Supplied data:
------------------------------

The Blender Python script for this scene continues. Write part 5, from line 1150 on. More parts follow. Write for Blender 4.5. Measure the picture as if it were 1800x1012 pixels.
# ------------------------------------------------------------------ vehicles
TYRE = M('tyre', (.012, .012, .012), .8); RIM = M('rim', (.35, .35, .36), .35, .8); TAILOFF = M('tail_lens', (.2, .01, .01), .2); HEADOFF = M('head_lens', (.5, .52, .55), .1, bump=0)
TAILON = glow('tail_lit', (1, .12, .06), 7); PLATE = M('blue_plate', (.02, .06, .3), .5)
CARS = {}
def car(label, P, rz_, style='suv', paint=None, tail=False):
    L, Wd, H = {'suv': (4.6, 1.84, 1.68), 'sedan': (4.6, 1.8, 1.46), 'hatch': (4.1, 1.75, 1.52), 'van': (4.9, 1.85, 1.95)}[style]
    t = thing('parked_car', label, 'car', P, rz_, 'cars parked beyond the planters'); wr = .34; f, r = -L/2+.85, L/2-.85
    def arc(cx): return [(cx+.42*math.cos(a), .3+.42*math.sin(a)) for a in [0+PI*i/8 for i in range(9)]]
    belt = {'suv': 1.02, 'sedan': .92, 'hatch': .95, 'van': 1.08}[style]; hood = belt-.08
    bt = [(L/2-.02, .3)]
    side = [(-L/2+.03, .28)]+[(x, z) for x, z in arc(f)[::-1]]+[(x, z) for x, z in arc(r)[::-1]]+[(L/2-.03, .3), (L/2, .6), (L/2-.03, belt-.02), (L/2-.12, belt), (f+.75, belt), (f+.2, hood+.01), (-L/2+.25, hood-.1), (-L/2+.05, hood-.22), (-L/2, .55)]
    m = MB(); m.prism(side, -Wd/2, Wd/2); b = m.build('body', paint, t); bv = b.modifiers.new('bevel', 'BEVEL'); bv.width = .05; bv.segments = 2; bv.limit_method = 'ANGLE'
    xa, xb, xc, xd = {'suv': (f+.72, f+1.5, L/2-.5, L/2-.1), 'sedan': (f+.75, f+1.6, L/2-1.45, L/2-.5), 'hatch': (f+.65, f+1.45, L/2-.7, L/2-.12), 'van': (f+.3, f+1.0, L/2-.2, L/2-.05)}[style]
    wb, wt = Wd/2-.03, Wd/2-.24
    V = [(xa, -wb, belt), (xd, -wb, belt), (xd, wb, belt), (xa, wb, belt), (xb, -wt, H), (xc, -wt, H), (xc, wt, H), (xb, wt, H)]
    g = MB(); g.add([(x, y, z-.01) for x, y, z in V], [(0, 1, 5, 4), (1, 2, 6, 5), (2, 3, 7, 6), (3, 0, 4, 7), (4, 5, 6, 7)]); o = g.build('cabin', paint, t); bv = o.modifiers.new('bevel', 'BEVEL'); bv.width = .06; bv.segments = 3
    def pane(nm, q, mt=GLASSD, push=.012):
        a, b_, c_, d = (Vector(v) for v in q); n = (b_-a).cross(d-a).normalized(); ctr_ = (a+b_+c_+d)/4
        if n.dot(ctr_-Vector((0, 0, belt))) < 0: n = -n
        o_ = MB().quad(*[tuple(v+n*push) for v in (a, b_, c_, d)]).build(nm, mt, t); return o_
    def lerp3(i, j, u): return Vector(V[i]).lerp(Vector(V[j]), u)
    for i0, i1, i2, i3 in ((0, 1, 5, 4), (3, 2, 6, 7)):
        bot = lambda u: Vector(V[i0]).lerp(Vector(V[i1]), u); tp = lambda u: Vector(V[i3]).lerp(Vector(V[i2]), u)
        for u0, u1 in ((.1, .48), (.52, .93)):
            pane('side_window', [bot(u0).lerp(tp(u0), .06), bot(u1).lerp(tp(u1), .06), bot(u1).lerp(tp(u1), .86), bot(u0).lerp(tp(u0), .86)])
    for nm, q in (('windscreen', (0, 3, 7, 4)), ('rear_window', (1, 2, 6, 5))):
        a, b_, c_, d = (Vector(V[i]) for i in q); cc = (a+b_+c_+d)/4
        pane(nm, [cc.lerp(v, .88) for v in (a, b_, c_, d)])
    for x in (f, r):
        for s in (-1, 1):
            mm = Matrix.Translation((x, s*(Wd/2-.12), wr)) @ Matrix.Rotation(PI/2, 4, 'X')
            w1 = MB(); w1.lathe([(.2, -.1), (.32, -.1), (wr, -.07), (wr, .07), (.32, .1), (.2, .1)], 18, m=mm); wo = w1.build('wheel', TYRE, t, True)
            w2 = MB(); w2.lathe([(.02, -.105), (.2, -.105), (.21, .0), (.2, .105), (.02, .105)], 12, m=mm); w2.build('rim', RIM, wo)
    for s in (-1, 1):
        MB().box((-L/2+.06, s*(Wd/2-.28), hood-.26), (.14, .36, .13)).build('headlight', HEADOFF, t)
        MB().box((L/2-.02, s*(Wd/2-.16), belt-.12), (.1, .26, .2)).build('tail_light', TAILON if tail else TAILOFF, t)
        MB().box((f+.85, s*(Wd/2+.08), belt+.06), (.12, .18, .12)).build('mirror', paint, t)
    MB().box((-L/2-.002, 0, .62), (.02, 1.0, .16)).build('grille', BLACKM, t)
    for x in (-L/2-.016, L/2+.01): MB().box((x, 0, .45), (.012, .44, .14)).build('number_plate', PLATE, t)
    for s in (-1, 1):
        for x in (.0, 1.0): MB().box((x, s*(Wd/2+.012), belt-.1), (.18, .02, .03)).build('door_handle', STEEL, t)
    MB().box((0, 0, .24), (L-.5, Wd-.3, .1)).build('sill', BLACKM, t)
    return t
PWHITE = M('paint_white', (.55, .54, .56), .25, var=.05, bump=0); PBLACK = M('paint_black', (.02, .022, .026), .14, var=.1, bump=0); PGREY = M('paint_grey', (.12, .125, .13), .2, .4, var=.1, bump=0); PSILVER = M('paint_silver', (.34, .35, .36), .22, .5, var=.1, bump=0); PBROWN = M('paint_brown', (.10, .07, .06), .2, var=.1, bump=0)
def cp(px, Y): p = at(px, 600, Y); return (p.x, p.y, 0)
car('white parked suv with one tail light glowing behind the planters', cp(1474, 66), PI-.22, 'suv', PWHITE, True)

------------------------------

Challenge:
Return the lines above exactly, keeping every word.

Exercise output:
The Blender Python script for this scene continues. Write part 5, from line 1150 on. More parts follow. Write for Blender 4.5. Measure the picture as if it were 1800x1012 pixels.
# ------------------------------------------------------------------ vehicles
TYRE = M('tyre', (.012, .012, .012), .8); RIM = M('rim', (.35, .35, .36), .35, .8); TAILOFF = M('tail_lens', (.2, .01, .01), .2); HEADOFF = M('head_lens', (.5, .52, .55), .1, bump=0)
TAILON = glow('tail_lit', (1, .12, .06), 7); PLATE = M('blue_plate', (.02, .06, .3), .5)
CARS = {}
def car(label, P, rz_, style='suv', paint=None, tail=False):
    L, Wd, H = {'suv': (4.6, 1.84, 1.68), 'sedan': (4.6, 1.8, 1.46), 'hatch': (4.1, 1.75, 1.52), 'van': (4.9, 1.85, 1.95)}[style]
    t = thing('parked_car', label, 'car', P, rz_, 'cars parked beyond the planters'); wr = .34; f, r = -L/2+.85, L/2-.85
    def arc(cx): return [(cx+.42*math.cos(a), .3+.42*math.sin(a)) for a in [0+PI*i/8 for i in range(9)]]
    belt = {'suv': 1.02, 'sedan': .92, 'hatch': .95, 'van': 1.08}[style]; hood = belt-.08
    bt = [(L/2-.02, .3)]
    side = [(-L/2+.03, .28)]+[(x, z) for x, z in arc(f)[::-1]]+[(x, z) for x, z in arc(r)[::-1]]+[(L/2-.03, .3), (L/2, .6), (L/2-.03, belt-.02), (L/2-.12, belt), (f+.75, belt), (f+.2, hood+.01), (-L/2+.25, hood-.1), (-L/2+.05, hood-.22), (-L/2, .55)]
    m = MB(); m.prism(side, -Wd/2, Wd/2); b = m.build('body', paint, t); bv = b.modifiers.new('bevel', 'BEVEL'); bv.width = .05; bv.segments = 2; bv.limit_method = 'ANGLE'
    xa, xb, xc, xd = {'suv': (f+.72, f+1.5, L/2-.5, L/2-.1), 'sedan': (f+.75, f+1.6, L/2-1.45, L/2-.5), 'hatch': (f+.65, f+1.45, L/2-.7, L/2-.12), 'van': (f+.3, f+1.0, L/2-.2, L/2-.05)}[style]
    wb, wt = Wd/2-.03, Wd/2-.24
    V = [(xa, -wb, belt), (xd, -wb, belt), (xd, wb, belt), (xa, wb, belt), (xb, -wt, H), (xc, -wt, H), (xc, wt, H), (xb, wt, H)]
    g = MB(); g.add([(x, y, z-.01) for x, y, z in V], [(0, 1, 5, 4), (1, 2, 6, 5), (2, 3, 7, 6), (3, 0, 4, 7), (4, 5, 6, 7)]); o = g.build('cabin', paint, t); bv = o.modifiers.new('bevel', 'BEVEL'); bv.width = .06; bv.segments = 3
    def pane(nm, q, mt=GLASSD, push=.012):
        a, b_, c_, d = (Vector(v) for v in q); n = (b_-a).cross(d-a).normalized(); ctr_ = (a+b_+c_+d)/4
        if n.dot(ctr_-Vector((0, 0, belt))) < 0: n = -n
        o_ = MB().quad(*[tuple(v+n*push) for v in (a, b_, c_, d)]).build(nm, mt, t); return o_
    def lerp3(i, j, u): return Vector(V[i]).lerp(Vector(V[j]), u)
    for i0, i1, i2, i3 in ((0, 1, 5, 4), (3, 2, 6, 7)):
        bot = lambda u: Vector(V[i0]).lerp(Vector(V[i1]), u); tp = lambda u: Vector(V[i3]).lerp(Vector(V[i2]), u)
        for u0, u1 in ((.1, .48), (.52, .93)):
            pane('side_window', [bot(u0).lerp(tp(u0), .06), bot(u1).lerp(tp(u1), .06), bot(u1).lerp(tp(u1), .86), bot(u0).lerp(tp(u0), .86)])
    for nm, q in (('windscreen', (0, 3, 7, 4)), ('rear_window', (1, 2, 6, 5))):
        a, b_, c_, d = (Vector(V[i]) for i in q); cc = (a+b_+c_+d)/4
        pane(nm, [cc.lerp(v, .88) for v in (a, b_, c_, d)])
    for x in (f, r):
        for s in (-1, 1):
            mm = Matrix.Translation((x, s*(Wd/2-.12), wr)) @ Matrix.Rotation(PI/2, 4, 'X')
            w1 = MB(); w1.lathe([(.2, -.1), (.32, -.1), (wr, -.07), (wr, .07), (.32, .1), (.2, .1)], 18, m=mm); wo = w1.build('wheel', TYRE, t, True)
            w2 = MB(); w2.lathe([(.02, -.105), (.2, -.105), (.21, .0), (.2, .105), (.02, .105)], 12, m=mm); w2.build('rim', RIM, wo)
    for s in (-1, 1):
        MB().box((-L/2+.06, s*(Wd/2-.28), hood-.26), (.14, .36, .13)).build('headlight', HEADOFF, t)
        MB().box((L/2-.02, s*(Wd/2-.16), belt-.12), (.1, .26, .2)).build('tail_light', TAILON if tail else TAILOFF, t)
        MB().box((f+.85, s*(Wd/2+.08), belt+.06), (.12, .18, .12)).build('mirror', paint, t)
    MB().box((-L/2-.002, 0, .62), (.02, 1.0, .16)).build('grille', BLACKM, t)
    for x in (-L/2-.016, L/2+.01): MB().box((x, 0, .45), (.012, .44, .14)).build('number_plate', PLATE, t)
    for s in (-1, 1):
        for x in (.0, 1.0): MB().box((x, s*(Wd/2+.012), belt-.1), (.18, .02, .03)).build('door_handle', STEEL, t)
    MB().box((0, 0, .24), (L-.5, Wd-.3, .1)).build('sill', BLACKM, t)
    return t
PWHITE = M('paint_white', (.55, .54, .56), .25, var=.05, bump=0); PBLACK = M('paint_black', (.02, .022, .026), .14, var=.1, bump=0); PGREY = M('paint_grey', (.12, .125, .13), .2, .4, var=.1, bump=0); PSILVER = M('paint_silver', (.34, .35, .36), .22, .5, var=.1, bump=0); PBROWN = M('paint_brown', (.10, .07, .06), .2, var=.1, bump=0)
def cp(px, Y): p = at(px, 600, Y); return (p.x, p.y, 0)
car('white parked suv with one tail light glowing behind the planters', cp(1474, 66), PI-.22, 'suv', PWHITE, True)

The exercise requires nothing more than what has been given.